Panorama da Violência Contra a Mulher 2025
Em março deste ano, outro relatório também apontou dados alarmantes sobre a violência sexual contra mulheres. Segundo o Panorama da Violência Contra a Mulher 2025, por dia, 22 mulheres foram vítimas de violência sexual no estado do Rio de Janeiro no ano passado. Com esse índice, 2024 registrou, pelo terceiro ano consecutivo, o maior número de violência sexual desde o início da série histórica do relatório, em 2014.
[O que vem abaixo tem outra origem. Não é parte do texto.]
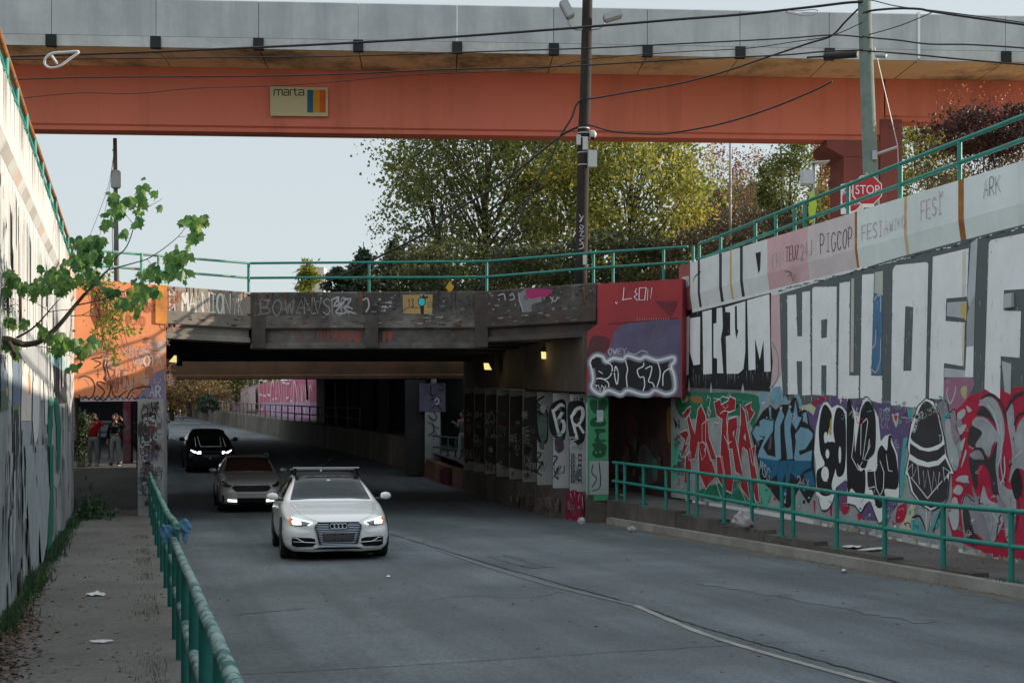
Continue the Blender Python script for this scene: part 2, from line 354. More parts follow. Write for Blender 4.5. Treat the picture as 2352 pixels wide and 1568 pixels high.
yb = [17.2,19.2,21.4,23.2,25.1,27.2,29.4,31.4]
for a,b in zip(yb,yb[1:]):
    z = max(zsw((a+b)/2)+.02, .16); d = random.uniform(-.02,.02)
    m.loft([[(XR(Y)+.175+d,Y,-.1),(XR(Y)+.19+d,Y,z),(XR(Y)+.42,Y,z+.01),(XR(Y)+.42,Y,-.1)] for Y in (a+.012,b-.012)])
tag(m.build('retaining_upstand', dark_conc2), 'low stained concrete upstand in stepped lengths under the right sidewalk', 'low wall')
# lines on the road
m = MB(); rg = random.Random(8); vs = []                      # brown sediment washed along the right kerb
ys_ = [15+.22*i for i in range(76)]
for Y in ys_:
    w_ = .12+.5*abs(math.sin(Y*.9))*rg.uniform(.3,1)
    for X_ in (XR(Y)-w_,XR(Y)-.002): vs.append((X_,Y,.0035-.03*(2*(X_-XL(Y))/(XR(Y)-XL(Y))-1)**2))
m.add(vs,[(2*i,2*i+1,2*i+3,2*i+2) for i in range(len(ys_)-1)]); struct(m,'gutter_dirt',surf('sediment',(.13,.115,.095),.3,(.10,.115,.12),.85,3,grain=30,bump=.2))
def ground_ribbon(pts, wd, name, mat, z=.006, wob=0):
    pts = crom([gnd(*px(c,p)) for c,p in pts], 14); m = MB(); vs = []; rnd = random.Random(3)
    for i,p in enumerate(pts):
        t = (pts[min(i+1,len(pts)-1)]-pts[max(i-1,0)]).normalized(); nn = Vector((-t.y,t.x,0)); o = rnd.uniform(-wob,wob); k = wd*rnd.uniform(.6,1.25) if wob else wd*rnd.uniform(.9,1.1)
        for sg in (1,-1): q = p+nn*(o+sg*k/2); vs.append((q.x,q.y,z-.03*(2*(q.x-XL(q.y))/(XR(q.y)-XL(q.y))-1)**2+zr(q.y)))
    m.add(vs, [(2*i,2*i+1,2*i+3,2*i+2) for i in range(len(pts)-1)]); return struct(m, name, mat)
ground_ribbon([('H',(300,560)),('H',(480,612)),('H',(940,752)),('H',(1400,882)),('H',(2000,1050)),('H',(2335,1165)),('I',(600,1315)),('I',(1480,1560)),('I',(2300,1790))], .028, 'road_crack', surf('crack_fill',(.02,.02,.022),.3,bump=0), .005, .02)
ground_ribbon([('H',(1990,1052)),('H',(2200,1142)),('I',(200,1241)),('I',(500,1336)),('I',(860,1438)),('I',(1330,1567)),('I',(2300,1825))], .085, 'road_marking', surf('worn_road_paint',(.27,.27,.24),.25,(.12,.14,.15),.9,3,bump=0), .0055)
ground_ribbon([('H',(680,682)),('H',(1000,790)),('H',(1400,910)),('H',(1990,1052))], .10, 'road_marking', surf('faded_road_paint',(.15,.16,.155),.2,(.11,.13,.14),.9,3,bump=0,lim=(.3,.55)), .0055)
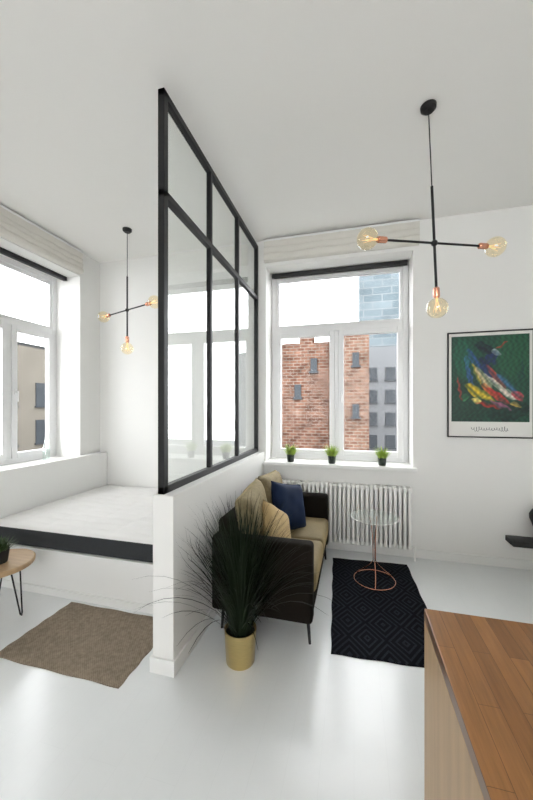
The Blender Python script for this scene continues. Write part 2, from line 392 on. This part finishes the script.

O relatório traz, ainda, outros dados alarmantes. Segundo o ISP, 13 mulheres foram vítimas de estupro, por dia. Ao todo, 5.013 mulheres foram vítimas deste crime, superando todas as estatísticas para o delito desde 2014. Em relação a 2023, houve um aumento de 5,3%.
Atendimento
Entre os canais disponíveis para denúncias de violência contra a mulher, destacam-se:
Serviço 190 e o Aplicativo Rede Mulher da Secretaria de Estado de Polícia Militar;
Disque 180: canal do Governo Federal para denúncias e orientações;
Disque 100 - Cidadania e Direitos Humanos: canal de denúncias, reclamações e orientações que funciona 24 horas por dia e sete dias por semana ( Telefone: 0800-023-4567 / WhatsApp: (21) 97706-2831);
Disque Denúncia: registra denúncias 24 horas por dia e sete dias por semana, por meio dos telefones: (21) 2253-1177 (Região Metropolitana) e 0300-253-1177 (nas demais regiões com custo de ligação local);
Ouvidoria do Ministério Público do Rio de Janeiro (MPRJ): atende denúncias e pedidos de informação de segunda a sexta-feira (dias úteis), de 9h às 18h (telefones 127 – capital e (21) 3883-4600 – demais localidades);
Patrulha Maria da Penha: programa da Polícia Militar do Rio de Janeiro especializada no atendimento de vítimas de violência doméstica.